Their love for each other caused him to stay and he purchased the farm on Collamer Road where he and his sister and her family moved onto it. Just one month from the date they moved in his sister died and left him broken hearted. He continued to stay on the farm and made his home with his sister’s family. His nephew, George Zorn, later inherited the farm.

According to his obituary in the Hilton Record in 1915 he was said to be an eccentric character, and though rough in his way, was a kind and obliging neighbor. One whose word was as good as his note, and who met his fellow-man on the square. He was a staunch Republican who believed his party was always right, “but right or wrong, it was his party.” For thirty years he was a frequent visitor in the village of Hilton and he always met the morning train for his paper, to become informed of the latest political news. He was known by all the train crews, and the floating population that visited Hilton. Though he had that rough Western language, no one took offense and all respected him. He never used intoxicants to an excess and never used tobacco in any way.  He was a kind neighbor and never turned anyone hungry from his door, saying that he had seen the time when he was very hungry himself and would share his last dollar with his friends.
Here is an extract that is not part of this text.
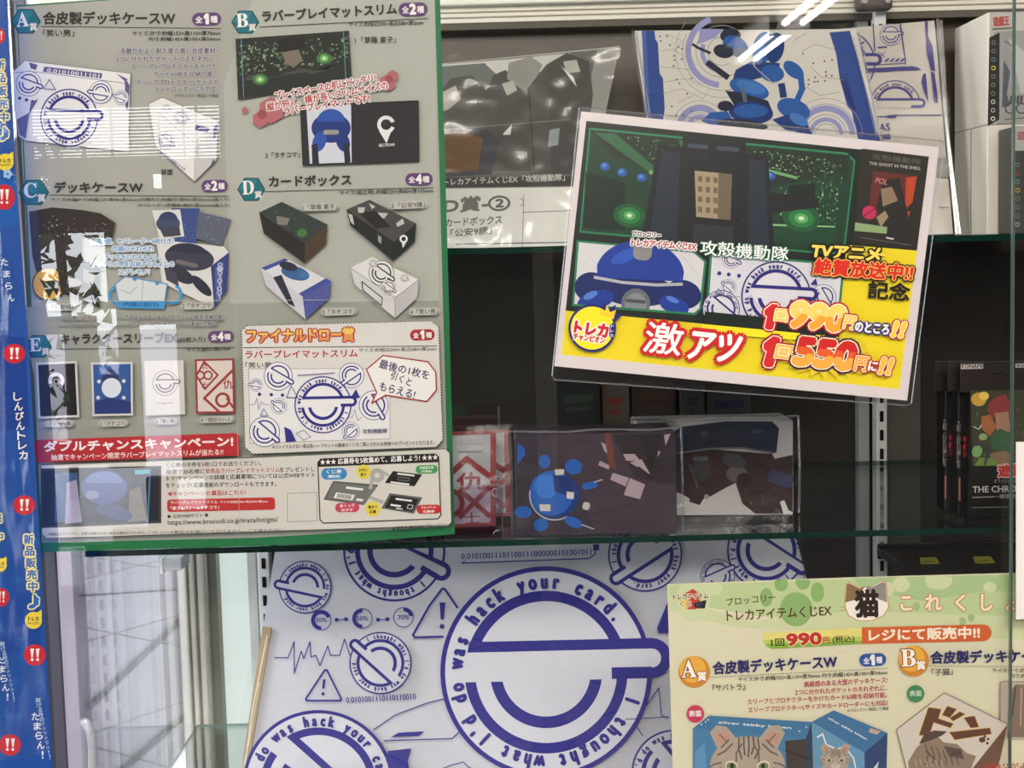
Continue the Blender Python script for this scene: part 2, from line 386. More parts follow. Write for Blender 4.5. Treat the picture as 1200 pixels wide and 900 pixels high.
# thin dark strips laid across the floor beyond
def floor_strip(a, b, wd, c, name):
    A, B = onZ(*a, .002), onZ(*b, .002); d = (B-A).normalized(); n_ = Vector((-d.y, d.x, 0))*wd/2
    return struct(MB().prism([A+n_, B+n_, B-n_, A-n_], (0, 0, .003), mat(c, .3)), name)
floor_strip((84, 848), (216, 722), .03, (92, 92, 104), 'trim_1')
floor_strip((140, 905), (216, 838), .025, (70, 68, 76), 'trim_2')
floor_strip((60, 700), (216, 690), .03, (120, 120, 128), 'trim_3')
# ================================================================ the display case
case = thing('display_case', (.25, .21, 0), 'glass shop display case with cream rails, brown post and dark back', 'display case')
XL = -.326; XR = 1.0; YB = .415
BROWN = mat((104, 92, 78), .5, .3, key='brown_frame', grain=.06, scale=20)
CREAM = mat((244, 240, 228), .45, .35, key='cream_rail', grain=.02, scale=12)
p = P(48, 760, -.004), P(79, 760, -.004)
o = MB().box(P(20, 300, 0).x-.004, P(72, 770, .055).x, .028, .055, 0, 1.95, BROWN, .002).build('front_post', case)
o['label'] = 'dark brown front corner post'
MB().box(XL-.003, XL+.003, .056, YB, .0, 1.95, SIDEGLASS).build('side_pane', case)
cp0, cp1 = P(216, 770, YB).x, P(245, 770, YB).x; wv = cp1-cp0
mb = MB(); mb.box(cp0, cp1, YB, YB+.03, 0, 1.95, mat((208, 206, 196), .5))
for f0, f1, d in ((.0, .34, .016), (.42, .62, .012), (.72, .95, .008)): mb.box(cp0+wv*f0, cp0+wv*f1, YB-d, YB, 0, 1.95, CREAM, .0015)
o = mb.build('corner_post', case); o['label'] = 'cream ribbed back corner post'
bx = P(322, 770, YB+.03).x
MILK = mat((228, 236, 230), .3, .4, key='pale_green_panel', grain=.02, scale=5); nt_ = MILK.node_tree; tl = nt_.nodes.new('ShaderNodeBsdfTranslucent'); tl.inputs[0].default_value = (.88, .92, .89, 1); mxs = nt_.nodes.new('ShaderNodeMixShader'); mxs.inputs[0].default_value = .5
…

When asked what his greatest disappointment in life was, he replied, “when I walked forty miles to vote against Abraham Lincoln.” He said it was the greatest mistake of his life and that he had been atoning for it ever since. His atonement was buying all the American Flags for the village each year for the Memorial Day and Fourth of July Parades. Out of respect for his generosity he was asked to be the flag bearer for each parade, which he did with honor each year until his last.

Years ago Margaret Culverhouse related the story of seeing him pass her house as she was going to school on many mornings. She would say “Good Morning Mr. Bardeen.”  One day about the time she was going to graduate from Hilton High School, Bardeen came to the back door of her home and left a package for her.  It was a cameo pin and he said it was for the girl who always called him Mr. Bardeen, and not “old Bardeen” like everyone else.

His colorful and often spicy language sprinkled with four letter words that described life in the wild wild-west back in the day was something special for the locals, many of whom had not been east of Rochester or West of Niagara Falls.  When Hiram rolled into town the folks gathered to hear his “spin” on world affairs. Few argued with him, and those that did usually walked away quietly in defeat.

When Bardeen died in 1915, his will stated that the farm would go to George Zorn and wife, and his sister’s husband Frederick Zorn was left $1.  Two other of his sister’s children were each left $100.

The old timers in Hilton were still talking about “Old Bardeen” in the 1960’s with a chuckle. Today he is almost a lost page in history.  As Halloween approaches be on the lookout for an old man with a long beard and a broad-rimmed hat walking on Hojack Lane. “Old Forty-Niner” may be back looking for his buried treasure.

Information for this article taken from early Hilton Record articles and Mr. Bardeen’s will.